Why the Business and Human Rights Community needs to engage with the SDGs

It has been more than two years since world leaders adopted the new 2030 Agenda for Sustainable Development, including the Sustainable Development Goals (SDGs). Since then, two things have become increasingly clear: the SDGs are gaining in momentum and business is running the show.  From private investment to close the SDG funding gap to business as a partner in delivering the SDGs – business stands front and center in global and many national SDG debates.

For us working with Business and Human Rights, business’ elevated position within the 2030 Agenda represents both a potential opportunity and a challenge: an opportunity as it brings into the spotlight the actions and impact of business and creates openings for a renewed push of making the human rights responsibilities of business core to the SDGs. A challenge because, if not understood correctly, business’s engagement in the SDGs will risk sidelining human rights, including processes like human rights due diligence.

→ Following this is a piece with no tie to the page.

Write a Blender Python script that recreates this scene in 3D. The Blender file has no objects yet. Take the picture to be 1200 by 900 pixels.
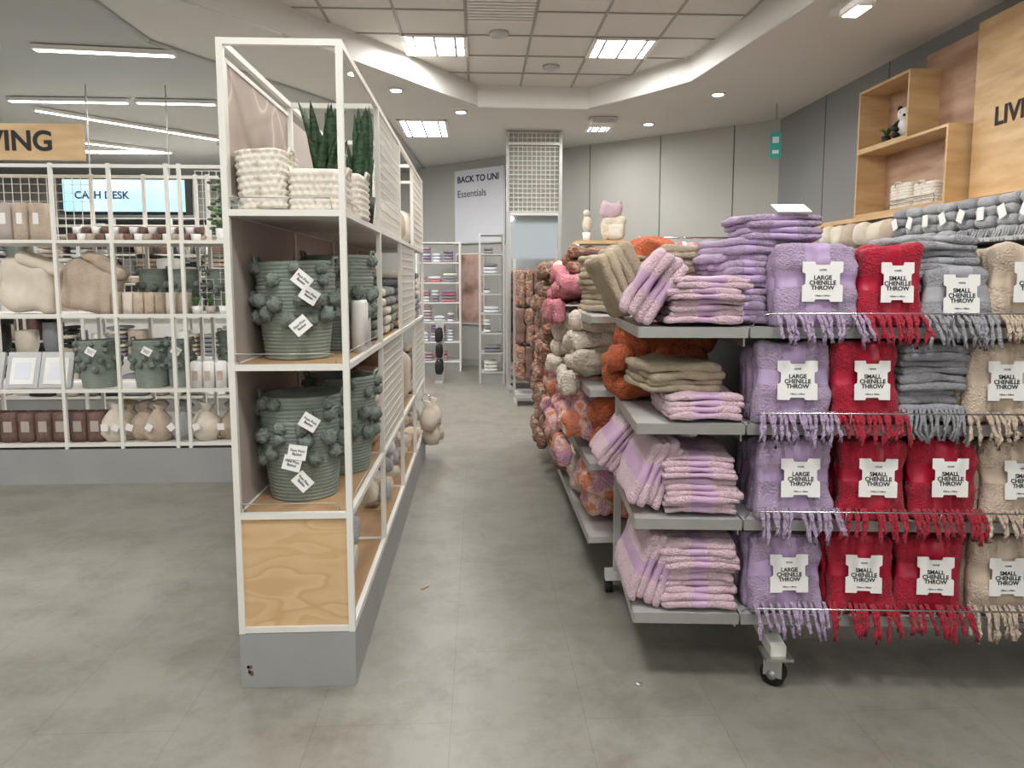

To date, the threats seem to be looming as human rights have received marginal attention when it comes to business’ contributions to the SDGs. Albeit the SDGs are explicitly grounded in the Universal Declaration of Human Rights and international human rights treaties, there is a real risk that this is not adequately considered by business. If this trend continues, there is the potential risk that the SDGs could evolve into a divergent agenda to Business and Human Rights.

A group of leading civil society organizations and national human rights institutions have previously voiced these concerns in an open letter that we published during the UN General Assembly week in September. In it, we expressed our perspectives that in the context of the SDGs, business responsibility for respecting human rights is viewed only as a matter of compliance and risk management, underestimating the hugely positive development impacts that will be achieved through respecting human rights. The UN Working Group on Business and Human Rights has made a similar statement regarding the need of making human rights a cornerstone when envisioning the role that business will play in the SDGs.

What the Business and Human Rights community can bring to the SDGs

Seeing the SDGs as an avenue to make advances on human rights represents a key opportunity for the business and human rights community. Not only can we provide a much-needed counterweight to the market-driven approach underlying business’ SDG engagement, we also can offer assets that are invaluable for those in the sustainability community:

  • We offer international standards for accountability, which will be critical benchmarks for business’ SDG engagement
  • We can create visibility for instances of negative human rights impacts of business, particularly around large-scale investment projects, and elevate voices and grievances of rights holders.
  • We can bring into focus the role of governments as duty bearers of human rights and thus as drivers of the SDGs.
  • We can help ensure that SDG partnership involving business don’t brush over negative human rights impacts and have effective accountability mechanisms in place
  • We can help ensure that the SDGs’ ambition of leaving no one behind applies to marginalized and discriminated groups.
  • We offer a different set of institutional mechanisms for social progress – ranging from judicial systems to human rights institutions.

What’s in it for us

Engaging in the 2030 Agenda will be an important step for the Business and Human Rights community. Six years since the adoption of the UN Guiding Principles, we are at a critical point. While there has been significant uptake and dissemination of the UN Guiding Principles, we can also see their significant limitations in terms of uptake, implementation and impact.

The Business and Human Rights community can remain a somewhat self-contained space of engagement and activism.  For our agenda to stay relevant, we need to be ambassadors of human rights beyond our comfort zone. The SDGs offer a prime opportunity to do that and to recruit new allies for our agenda. By engaging with key actors to the Agenda 2030 (e.g. aid agencies, financial institutions and development NGOs), we can foster and expand the recognition and understanding for our cause and thus ensure that Business and Human Rights becomes a cornerstone of sustainable development.

Ultimately, to bridge the divide between Business and Human Rights and efforts towards the SDGs, we must make clear that respect for human rights is a foundational requirement of a company’s efforts towards contributing to the SDGs, not a distraction from it.

Comments

  1. The world and humanity in itself need sustainability more than ever before. The SDGs are designed to ‘end poverty, protect the planet, and ensure prosperity for all’. All these actions need from state and non-state actors.

    Furthermore, the three components are linked together. Prosperity only takes place without poverty within a healthy planet; while an unhealthy planet leads towards a negative future without prosperity, and with more poverty.

    I believe that the Business and Human Rights community, and the actors committed to the SDGs should come together.

    We share the same vision!

    Thanks for this post. I really enjoyed reading it.